There is no hagiography in Judaism. It is precisely the fact that the forefathers are not saints but sinners, that grounds Judaism in the humility to not spread its message as something that should be adapted by the entire world. Islam means quite literally that one submits to God, Christianity, at least slightly figuratively, means that we are saved by God, Yisrael means that we are a people who wrestle with God, and therefore do not accept his message, whatever it be, with faith or submission, but by enactment, the tactile process of applying laws to life that are constantly discussed, reassessed, and reinterpreted for the needs of every time and every place under circumstances that could erase any other system of belief. 

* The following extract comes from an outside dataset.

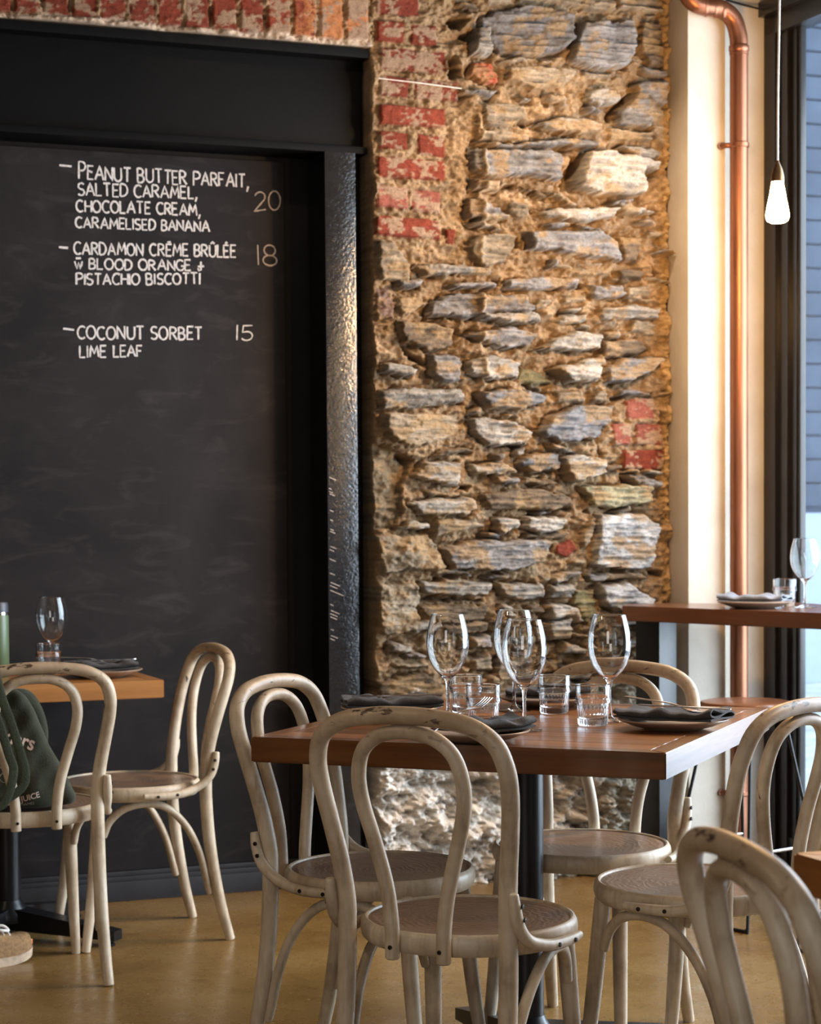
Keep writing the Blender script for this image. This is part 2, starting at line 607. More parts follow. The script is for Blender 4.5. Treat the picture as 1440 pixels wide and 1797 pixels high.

I know this last point is particularly controversial, even at Beth Am, but whatever one believes about the origins of The Torah, if I can ask you for a moment to see it as a work of literature, then it is second to none in the entire history of storytelling - not even Homer or Shakespeare or Tolstoy can compete with this level of creation. And the reason is because the stories of The Bible, particularly the stories of the Torah, do not tell us tales about great warriors like in the Illiad, or royal courts as in the Shakespearean tragedies, or aristocrats as in War and Peace. The Tanakh is a book so democratic that the characters in it are low enough to not even count as ordinary. The Bible is about outcasts, weirdos, the people who don't fit with the expectations of the society around them. The stories are meant to be consumed at those moments when we feel most isolated from those around us, they read us far more than we read them and they are there for when we need them. 

Gut Shabbos, Gut Yor, and to both Jews and Christians here, chag sameach.